Sur la demande de délais de paiement
La cour relève que, dans le dispositif de ses écritures M. [G] [M] sollicite à titre infiniment subsidiaire des délais de paiement de 24 mois. Toutefois, il ne fournit à l'appui de cette demande aucune explication dans les motifs de ses conclusions et se contente de fournir un avis d'impôt sur le revenu de 2011 établi en 2010. Ce document est insusceptible de permettre à la cour d'apprécier la situation financière de M. [G] [M]. La décision entreprise sera donc confirmée en ce qu'elle a rejeté la demande de délais de paiement.
Sur les dépens et les demandes au titre de l'article 700 du code de procédure civile
Conformément aux dispositions de l'article 696 du code de procédure civile, M. [G] [M] qui succombe sera condamné aux dépens d'appel dont distraction au profit du conseil de la société Crédit Agricole des Savoie par application de l'article 699 du code de procédure civile.
Il n'est pas inéquitable de faire supporte à M. [G] [M] partie des frais irrépétibles non compris dans les dépens et exposés par la société Crédit Agricole des Savoie en appel.
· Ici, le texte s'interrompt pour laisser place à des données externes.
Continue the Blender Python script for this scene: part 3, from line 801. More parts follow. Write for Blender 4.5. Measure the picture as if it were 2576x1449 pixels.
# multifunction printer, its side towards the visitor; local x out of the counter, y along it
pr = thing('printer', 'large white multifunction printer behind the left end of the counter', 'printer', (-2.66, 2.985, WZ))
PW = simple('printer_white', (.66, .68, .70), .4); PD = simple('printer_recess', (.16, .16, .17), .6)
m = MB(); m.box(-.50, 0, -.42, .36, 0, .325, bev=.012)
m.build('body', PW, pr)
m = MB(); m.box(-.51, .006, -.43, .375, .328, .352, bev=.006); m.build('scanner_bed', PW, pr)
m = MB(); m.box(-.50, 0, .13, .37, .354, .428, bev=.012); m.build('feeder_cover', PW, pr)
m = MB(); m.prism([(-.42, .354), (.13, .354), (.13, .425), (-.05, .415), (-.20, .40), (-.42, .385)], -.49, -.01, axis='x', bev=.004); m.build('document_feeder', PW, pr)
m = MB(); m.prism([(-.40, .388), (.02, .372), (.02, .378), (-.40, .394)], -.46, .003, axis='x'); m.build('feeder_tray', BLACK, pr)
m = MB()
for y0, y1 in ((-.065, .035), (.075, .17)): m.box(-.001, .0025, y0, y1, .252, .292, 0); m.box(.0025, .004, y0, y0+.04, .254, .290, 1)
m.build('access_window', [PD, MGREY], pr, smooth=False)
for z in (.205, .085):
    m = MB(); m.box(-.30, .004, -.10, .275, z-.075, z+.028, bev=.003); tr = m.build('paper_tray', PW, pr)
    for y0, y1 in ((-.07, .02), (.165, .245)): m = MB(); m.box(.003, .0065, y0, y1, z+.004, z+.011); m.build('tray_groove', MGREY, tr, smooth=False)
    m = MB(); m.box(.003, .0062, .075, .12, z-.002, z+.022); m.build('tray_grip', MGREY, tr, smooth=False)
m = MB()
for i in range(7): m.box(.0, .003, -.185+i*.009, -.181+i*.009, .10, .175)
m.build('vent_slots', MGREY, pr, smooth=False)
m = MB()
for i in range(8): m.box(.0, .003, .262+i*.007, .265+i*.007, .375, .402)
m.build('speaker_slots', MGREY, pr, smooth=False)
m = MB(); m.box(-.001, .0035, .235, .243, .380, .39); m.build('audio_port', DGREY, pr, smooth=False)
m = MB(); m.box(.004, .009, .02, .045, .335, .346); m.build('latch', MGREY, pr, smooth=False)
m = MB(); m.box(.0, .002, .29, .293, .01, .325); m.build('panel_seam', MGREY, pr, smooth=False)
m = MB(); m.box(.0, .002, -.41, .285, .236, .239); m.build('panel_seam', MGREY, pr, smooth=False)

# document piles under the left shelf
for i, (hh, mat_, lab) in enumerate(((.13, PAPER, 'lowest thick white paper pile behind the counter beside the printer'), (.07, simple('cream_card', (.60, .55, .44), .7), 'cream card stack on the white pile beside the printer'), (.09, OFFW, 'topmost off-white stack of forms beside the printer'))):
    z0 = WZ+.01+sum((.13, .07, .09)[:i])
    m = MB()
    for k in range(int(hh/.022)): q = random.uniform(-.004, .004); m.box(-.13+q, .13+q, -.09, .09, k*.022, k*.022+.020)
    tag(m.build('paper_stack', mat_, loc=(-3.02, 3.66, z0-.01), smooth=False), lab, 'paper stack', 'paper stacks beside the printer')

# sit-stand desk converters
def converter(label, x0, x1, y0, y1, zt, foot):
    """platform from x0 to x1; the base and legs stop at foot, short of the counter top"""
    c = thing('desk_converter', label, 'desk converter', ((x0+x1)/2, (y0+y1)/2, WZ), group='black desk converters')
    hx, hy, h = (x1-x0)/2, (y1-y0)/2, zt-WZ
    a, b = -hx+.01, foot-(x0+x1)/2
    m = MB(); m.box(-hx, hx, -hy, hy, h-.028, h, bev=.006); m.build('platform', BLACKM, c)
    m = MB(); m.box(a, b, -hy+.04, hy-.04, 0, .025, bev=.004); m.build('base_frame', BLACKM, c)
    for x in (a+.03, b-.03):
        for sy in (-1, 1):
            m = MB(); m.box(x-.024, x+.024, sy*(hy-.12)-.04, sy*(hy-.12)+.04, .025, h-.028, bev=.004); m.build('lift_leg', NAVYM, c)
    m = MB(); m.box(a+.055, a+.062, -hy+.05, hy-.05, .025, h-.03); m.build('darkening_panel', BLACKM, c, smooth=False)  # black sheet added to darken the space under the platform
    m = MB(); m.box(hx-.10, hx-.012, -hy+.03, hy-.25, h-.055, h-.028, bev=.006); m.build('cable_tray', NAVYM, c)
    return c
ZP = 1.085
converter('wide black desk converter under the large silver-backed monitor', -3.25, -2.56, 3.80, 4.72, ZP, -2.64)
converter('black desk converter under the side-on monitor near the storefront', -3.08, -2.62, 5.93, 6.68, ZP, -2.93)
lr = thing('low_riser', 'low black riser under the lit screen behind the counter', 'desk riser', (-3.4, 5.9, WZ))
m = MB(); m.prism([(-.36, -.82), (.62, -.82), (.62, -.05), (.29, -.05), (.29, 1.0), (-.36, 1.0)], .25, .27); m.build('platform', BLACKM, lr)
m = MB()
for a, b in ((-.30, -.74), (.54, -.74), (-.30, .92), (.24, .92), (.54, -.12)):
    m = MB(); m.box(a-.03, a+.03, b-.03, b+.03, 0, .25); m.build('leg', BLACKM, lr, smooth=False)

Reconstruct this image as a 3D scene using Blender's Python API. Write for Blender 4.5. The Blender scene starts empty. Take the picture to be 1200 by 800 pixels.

M. [G] [M] sera donc condamné à lui payer la somme de 1 000 euros au titre de l'article 700 du code de procédure civile.
PAR CES MOTIFS
La cour, après en avoir délibéré conformément à la loi, statuant publiquement, par décision contradictoire,
Confirme le jugement déféré en toutes ses dispositions critiquées,
Y ajoutant,
Condamne M. [G] [M] aux dépens d'appel, la SCP Briffot, Puthod, Chappaz, avocats, étant autorisée à recouvrer contre lui ceux dont il a fait l'avance sans avoir reçu provision,
Condamne M. [G] [M] à payer à la société Crédit Agricole des Savoie la somme de 1 000 euros au titre de l'article 700 du code de procédure civile en cause d'appel.
Ainsi prononcé publiquement le 12 janvier 2023 par mise à disposition de l'arrêt au greffe de la Cour, les parties en ayant été préalablement avisées dans les conditions prévues au deuxième alinéa de l'article 450 du Code de Procédure Civile, et signé par Madame Alyette FOUCHARD, Conseillère faisant fonction de Présidente et Madame Sylvie DURAND, Greffière.